All Good Things Come To A Beginning..Livia Shapiro Yoga Moves To Boulder, CO

One of the many teachings held within the yoga conversation is not getting stuck in patterns that fail to serve our highest good. It is a real art to know when to stay and hold an asana and when to come out and move on in the practice. If we stay when we shouldn't we get injured, and if we come out too soon we miss the awakening.  This visceral process on the mat teaches us to discern what thoughts, behaviors, and relationships serve our highest interest and what don’t. When I say “highest purpose” I mean experiencing that ananda -- that bliss that pulsates inside us with such magnetic luminosity that it shines outward through our unique artful act of living. Any experience, relationship, thought, and yes, substance can be used for this kind of spiritual awakening.

I don’t believe in the saying “All good things must come to an end”. In my opinion all good things must come to a beginning. In fact if something is truly auspicious, it leads us toward greater insight about ourselves, and the world we inhabit. It illuminates the divine presence within ourselves and leads us down paths of continued growth and opportunity.

Our job is to listen. We listen to discern if the next opening will come from staying where we are, with the partner we have, the job we hold, the foods we consume, or if the awakening will come from a change, a move, a new beginning. When we not only hear, but also truly listen, the answers we seek become amplified so that denying them is essentially rejecting the deepest essence of the spirit housed inside the heart.

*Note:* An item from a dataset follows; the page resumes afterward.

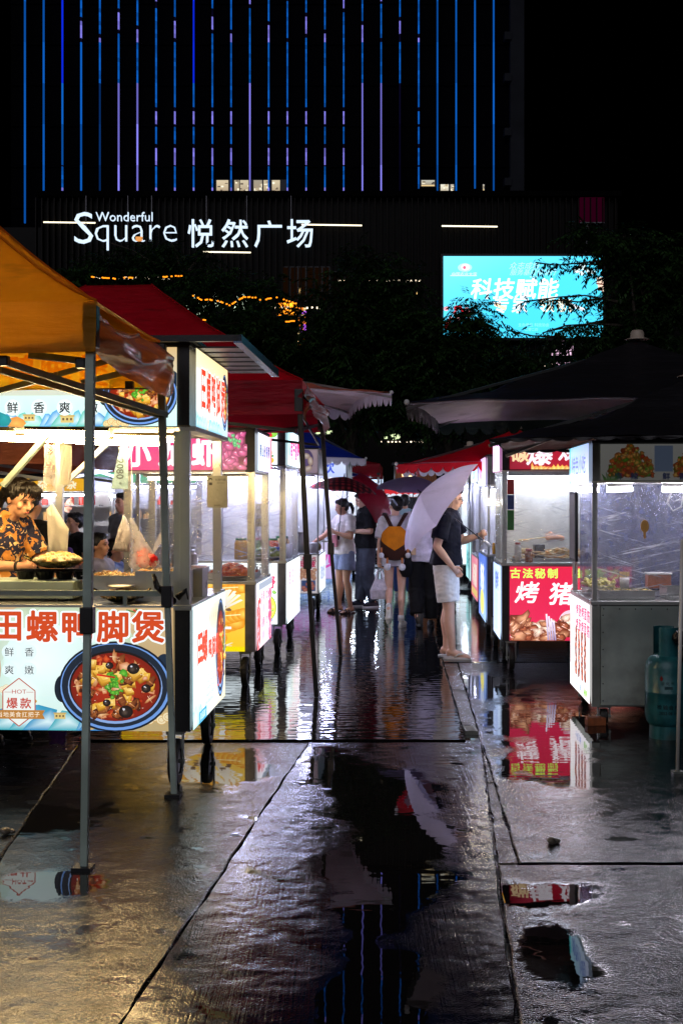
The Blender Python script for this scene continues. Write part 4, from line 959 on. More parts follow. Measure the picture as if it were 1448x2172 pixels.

Perhaps I am the eternal spiritual optimist exploiting her own soulful naiveté here. I fully recognize that life is rarely as simple as I just laid out. We all have “promises to keep and miles to go before we sleep”. Life circumstances make it hard to follow through on what we hear from spirit (hence we can’t readily listen). Sometimes in the effort to seek our own truth and soul connection, we take a wrong turn and hurt others by acting selfishly or exploiting their sensitivities. 

This is why it is called practice. Just like you, I am practicing becoming a virtuoso at my Self instrument. I am learning to play as creatively and gracefully as possible. As we get more adept at playing our own Self instruments, the foibles become fewer and farther between and the noise less cacophonous. My dearest Kula, I have heard and listened….

In August me and this humble yoga endeavor of teaching, writing, playlisting, blogging, and hopefully soon podcasting, will move to Boulder Colorado to pursue graduate work in Somatic Psychology at Naropa University.

Sunday June 14th will be the last regularly scheduled class. That Sunday’s class will be an awesome “Expand Your Practice” int/adv inversions class. I will hold a very limited number of classes and workshops in July at 404 Marlow Rd. all by donation so please check back here for the schedule of those classes! Summer, when the weather is warm and energy high, is a great time to go deep into the body in a whole different way than at other times during the year. I invite you all to share your yoga practice not just with me but each other in the coming weeks!

Living and teaching here in Baltimore, my hometown (I did go to RPCS afterall!) has been very auspicious for me personally and professionally. It is with a heart overflowing in gratitude, love, and purnatva that I move forward to open the doors manifested by my auspicious time here and with this kula.  For all of us, this is a beginning -- a new chapter --an exciting time that has within it infinite potential for the deepest awakenings of grace.